Investment bankers working on mergers and acquisitions had an incredible 2015.
There was a record high of $5.05 trillion of M&A activity over the year. There were a record 69 $10 billion plus deals, and ten $50 billion plus transactions, also a record high.
Revenues from these transactions, meanwhile, hit the second-highest level on record, at $23.5 billion. The only year higher was 2007.
That was in a year where overall global investment banking revenue was down 8% from the year before, according to Dealogic.
Here are some of the records:
- In the US, targeted M&A volume reached a new record high (up 59% year-on-year), while Asia Pacific targeted M&A broke the $1 trillion mark, a record high.
- By sector, healthcare M&A was up 66% from the prior year, hitting a new full-year record of $724.4 billion.
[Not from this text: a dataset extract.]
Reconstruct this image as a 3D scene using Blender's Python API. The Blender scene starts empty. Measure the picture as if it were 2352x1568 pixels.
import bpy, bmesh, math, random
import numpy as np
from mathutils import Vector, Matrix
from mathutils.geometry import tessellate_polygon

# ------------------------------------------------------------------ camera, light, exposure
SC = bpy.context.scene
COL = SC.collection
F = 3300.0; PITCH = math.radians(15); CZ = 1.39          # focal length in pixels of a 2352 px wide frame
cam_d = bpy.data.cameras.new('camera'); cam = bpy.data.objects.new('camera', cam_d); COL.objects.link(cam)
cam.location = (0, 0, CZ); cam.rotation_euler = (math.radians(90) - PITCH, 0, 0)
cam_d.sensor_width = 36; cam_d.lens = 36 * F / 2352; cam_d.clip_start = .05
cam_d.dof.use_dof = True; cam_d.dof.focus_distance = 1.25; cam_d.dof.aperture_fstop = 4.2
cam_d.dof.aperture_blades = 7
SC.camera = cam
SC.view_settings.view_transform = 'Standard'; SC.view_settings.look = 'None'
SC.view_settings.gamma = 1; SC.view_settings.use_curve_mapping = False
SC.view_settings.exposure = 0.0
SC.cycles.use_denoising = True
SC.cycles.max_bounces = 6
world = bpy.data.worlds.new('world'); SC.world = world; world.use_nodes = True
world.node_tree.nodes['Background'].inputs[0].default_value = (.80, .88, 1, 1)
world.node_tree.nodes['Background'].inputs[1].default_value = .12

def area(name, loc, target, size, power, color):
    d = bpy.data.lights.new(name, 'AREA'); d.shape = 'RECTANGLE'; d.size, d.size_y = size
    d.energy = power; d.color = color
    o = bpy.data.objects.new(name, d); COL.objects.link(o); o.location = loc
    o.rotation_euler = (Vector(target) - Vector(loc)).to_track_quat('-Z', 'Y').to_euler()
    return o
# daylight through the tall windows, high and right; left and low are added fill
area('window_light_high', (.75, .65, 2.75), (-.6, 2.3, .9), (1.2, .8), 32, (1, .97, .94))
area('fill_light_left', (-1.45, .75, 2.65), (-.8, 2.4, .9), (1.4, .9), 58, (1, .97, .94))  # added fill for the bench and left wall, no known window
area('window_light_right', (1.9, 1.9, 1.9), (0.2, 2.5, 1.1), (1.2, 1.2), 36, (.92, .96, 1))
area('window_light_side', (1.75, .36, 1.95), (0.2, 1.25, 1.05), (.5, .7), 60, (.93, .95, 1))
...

Tech M&A hit a record high in terms of volume and activity.
- There was also record spin-off volume and near-record highs on global cross-border M&A.
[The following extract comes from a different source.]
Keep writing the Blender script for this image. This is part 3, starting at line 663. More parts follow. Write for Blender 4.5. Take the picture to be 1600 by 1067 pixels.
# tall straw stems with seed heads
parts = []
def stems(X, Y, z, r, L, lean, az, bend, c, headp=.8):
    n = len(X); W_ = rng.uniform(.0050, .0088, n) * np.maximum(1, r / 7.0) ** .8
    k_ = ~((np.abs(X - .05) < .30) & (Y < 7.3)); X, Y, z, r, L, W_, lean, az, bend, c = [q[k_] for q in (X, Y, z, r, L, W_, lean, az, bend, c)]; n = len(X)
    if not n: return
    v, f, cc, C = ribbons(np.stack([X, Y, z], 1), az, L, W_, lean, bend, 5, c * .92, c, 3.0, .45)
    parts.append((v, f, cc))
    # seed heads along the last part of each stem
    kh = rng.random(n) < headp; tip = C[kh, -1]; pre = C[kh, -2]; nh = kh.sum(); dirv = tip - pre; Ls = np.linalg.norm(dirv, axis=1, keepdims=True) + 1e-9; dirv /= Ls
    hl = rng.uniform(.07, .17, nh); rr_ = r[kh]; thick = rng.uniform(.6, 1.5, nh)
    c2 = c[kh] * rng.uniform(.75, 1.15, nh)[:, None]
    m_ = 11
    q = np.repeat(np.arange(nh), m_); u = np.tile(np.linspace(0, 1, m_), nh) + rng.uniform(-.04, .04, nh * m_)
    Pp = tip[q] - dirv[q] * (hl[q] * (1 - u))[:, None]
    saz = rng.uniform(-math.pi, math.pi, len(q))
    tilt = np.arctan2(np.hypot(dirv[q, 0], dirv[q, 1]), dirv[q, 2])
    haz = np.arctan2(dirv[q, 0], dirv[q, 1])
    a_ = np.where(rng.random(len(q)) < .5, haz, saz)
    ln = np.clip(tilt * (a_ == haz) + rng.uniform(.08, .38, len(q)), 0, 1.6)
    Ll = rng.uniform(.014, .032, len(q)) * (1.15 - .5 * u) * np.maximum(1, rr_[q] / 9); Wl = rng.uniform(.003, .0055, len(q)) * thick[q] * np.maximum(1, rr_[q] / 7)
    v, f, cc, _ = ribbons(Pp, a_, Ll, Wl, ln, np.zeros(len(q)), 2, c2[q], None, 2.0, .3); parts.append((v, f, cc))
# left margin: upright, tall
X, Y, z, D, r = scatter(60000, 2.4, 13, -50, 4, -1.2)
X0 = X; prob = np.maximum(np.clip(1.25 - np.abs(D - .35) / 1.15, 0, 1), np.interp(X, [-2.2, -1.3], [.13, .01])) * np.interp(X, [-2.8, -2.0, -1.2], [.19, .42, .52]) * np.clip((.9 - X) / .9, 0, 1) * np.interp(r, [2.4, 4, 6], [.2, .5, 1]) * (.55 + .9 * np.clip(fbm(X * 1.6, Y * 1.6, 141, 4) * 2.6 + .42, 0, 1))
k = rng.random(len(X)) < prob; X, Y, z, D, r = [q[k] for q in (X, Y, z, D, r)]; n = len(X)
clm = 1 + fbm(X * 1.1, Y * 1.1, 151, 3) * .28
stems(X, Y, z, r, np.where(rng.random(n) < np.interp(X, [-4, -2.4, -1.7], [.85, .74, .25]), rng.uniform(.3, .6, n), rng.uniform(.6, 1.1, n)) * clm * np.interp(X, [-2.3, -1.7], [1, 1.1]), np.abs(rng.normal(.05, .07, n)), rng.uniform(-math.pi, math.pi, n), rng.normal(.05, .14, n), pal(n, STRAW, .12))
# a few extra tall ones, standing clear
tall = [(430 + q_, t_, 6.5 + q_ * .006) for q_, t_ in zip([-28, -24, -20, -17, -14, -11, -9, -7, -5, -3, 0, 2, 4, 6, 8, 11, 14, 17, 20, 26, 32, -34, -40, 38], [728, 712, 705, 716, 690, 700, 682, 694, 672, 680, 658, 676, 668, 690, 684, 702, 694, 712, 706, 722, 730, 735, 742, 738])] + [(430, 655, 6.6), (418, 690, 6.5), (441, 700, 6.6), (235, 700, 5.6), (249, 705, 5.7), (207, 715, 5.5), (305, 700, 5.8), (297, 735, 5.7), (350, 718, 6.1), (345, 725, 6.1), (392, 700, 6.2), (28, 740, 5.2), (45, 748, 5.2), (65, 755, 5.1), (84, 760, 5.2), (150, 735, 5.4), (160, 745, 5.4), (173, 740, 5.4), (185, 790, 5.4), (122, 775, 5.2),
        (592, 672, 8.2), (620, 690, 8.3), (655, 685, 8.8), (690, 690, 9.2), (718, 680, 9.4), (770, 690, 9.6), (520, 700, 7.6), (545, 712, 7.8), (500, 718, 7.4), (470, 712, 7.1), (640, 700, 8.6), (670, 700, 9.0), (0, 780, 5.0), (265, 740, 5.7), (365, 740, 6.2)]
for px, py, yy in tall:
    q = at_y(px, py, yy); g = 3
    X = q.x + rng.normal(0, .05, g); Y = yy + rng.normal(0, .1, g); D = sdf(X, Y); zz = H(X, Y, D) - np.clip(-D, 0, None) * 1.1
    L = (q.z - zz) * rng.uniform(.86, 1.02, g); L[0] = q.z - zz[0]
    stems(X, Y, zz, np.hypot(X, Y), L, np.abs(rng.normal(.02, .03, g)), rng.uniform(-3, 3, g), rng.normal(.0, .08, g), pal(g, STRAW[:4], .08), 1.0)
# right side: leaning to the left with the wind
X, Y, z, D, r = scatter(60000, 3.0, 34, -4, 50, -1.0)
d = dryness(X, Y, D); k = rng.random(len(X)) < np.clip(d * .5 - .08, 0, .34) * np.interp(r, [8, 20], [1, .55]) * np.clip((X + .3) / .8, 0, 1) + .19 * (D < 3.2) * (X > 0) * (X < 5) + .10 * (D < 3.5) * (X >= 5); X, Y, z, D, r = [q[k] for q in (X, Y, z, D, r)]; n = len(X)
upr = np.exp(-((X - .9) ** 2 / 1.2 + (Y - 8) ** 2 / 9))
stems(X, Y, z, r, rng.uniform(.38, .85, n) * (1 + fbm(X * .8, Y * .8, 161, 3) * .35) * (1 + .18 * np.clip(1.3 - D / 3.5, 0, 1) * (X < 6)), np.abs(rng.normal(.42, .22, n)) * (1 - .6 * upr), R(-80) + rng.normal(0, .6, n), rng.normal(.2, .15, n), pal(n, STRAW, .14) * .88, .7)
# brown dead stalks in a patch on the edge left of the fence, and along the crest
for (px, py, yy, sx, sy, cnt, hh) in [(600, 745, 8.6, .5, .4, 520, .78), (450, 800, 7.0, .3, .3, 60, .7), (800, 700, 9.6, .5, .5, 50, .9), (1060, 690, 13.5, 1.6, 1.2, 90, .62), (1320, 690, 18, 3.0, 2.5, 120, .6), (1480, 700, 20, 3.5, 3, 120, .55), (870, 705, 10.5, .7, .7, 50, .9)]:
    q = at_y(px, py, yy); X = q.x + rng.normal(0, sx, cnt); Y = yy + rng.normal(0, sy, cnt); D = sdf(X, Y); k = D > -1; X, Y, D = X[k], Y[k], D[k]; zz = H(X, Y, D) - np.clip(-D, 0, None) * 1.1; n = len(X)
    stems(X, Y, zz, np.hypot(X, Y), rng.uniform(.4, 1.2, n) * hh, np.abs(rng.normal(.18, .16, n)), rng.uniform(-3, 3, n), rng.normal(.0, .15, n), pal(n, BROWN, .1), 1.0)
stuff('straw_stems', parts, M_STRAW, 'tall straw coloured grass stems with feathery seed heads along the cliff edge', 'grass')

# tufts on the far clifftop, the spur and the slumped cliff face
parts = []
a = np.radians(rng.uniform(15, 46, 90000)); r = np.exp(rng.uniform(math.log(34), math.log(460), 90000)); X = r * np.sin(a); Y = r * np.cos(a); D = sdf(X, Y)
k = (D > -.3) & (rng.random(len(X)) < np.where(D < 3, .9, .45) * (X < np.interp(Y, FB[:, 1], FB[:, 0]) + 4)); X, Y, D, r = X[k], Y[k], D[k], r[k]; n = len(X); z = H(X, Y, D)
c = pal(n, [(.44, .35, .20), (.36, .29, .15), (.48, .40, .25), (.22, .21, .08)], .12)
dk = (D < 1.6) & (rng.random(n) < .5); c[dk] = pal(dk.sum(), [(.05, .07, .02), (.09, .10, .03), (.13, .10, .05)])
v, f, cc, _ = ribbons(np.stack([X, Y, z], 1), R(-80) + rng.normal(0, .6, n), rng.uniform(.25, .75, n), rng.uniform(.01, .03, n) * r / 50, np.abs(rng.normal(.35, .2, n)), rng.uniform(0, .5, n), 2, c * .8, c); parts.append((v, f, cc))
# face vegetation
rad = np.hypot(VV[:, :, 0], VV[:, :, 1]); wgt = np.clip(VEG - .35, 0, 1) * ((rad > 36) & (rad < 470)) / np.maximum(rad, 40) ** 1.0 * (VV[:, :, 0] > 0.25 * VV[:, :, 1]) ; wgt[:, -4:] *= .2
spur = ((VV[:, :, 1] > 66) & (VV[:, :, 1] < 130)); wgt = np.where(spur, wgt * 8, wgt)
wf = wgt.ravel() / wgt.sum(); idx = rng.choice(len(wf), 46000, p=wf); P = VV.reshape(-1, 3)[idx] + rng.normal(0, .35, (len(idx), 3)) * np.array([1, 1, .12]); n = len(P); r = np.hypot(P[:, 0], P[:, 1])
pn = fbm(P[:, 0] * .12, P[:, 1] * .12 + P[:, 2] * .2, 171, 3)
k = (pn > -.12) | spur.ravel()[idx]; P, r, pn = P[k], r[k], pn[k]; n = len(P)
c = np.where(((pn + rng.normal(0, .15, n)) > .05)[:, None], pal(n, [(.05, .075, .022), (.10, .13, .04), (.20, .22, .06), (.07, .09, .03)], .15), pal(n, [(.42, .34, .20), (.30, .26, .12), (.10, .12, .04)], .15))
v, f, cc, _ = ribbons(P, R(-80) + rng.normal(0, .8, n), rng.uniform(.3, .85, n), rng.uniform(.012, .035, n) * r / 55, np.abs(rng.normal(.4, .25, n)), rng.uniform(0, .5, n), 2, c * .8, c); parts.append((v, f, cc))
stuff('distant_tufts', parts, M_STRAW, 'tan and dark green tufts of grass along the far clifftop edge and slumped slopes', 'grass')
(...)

- Goldman Sachs, Morgan Stanley, JPMorgan, and Bank of America Merrill Lynch all reached record highs in terms of annual advisory volumes.
If that doesn’t give you a sense of the kind of record-breaking year it was, one chart in Dealogic’s full-year M&A review might.
It lists the top 10 announced deals of the year, and under “deal characteristics,” it shows that every single deal broke, or nearly broke, a record.
That includes Anheuser-Busch InBev’s deal for SABMiller, the biggest food and beverage deal on record and the Dow-DuPont deal, the biggest chemicals deal on record.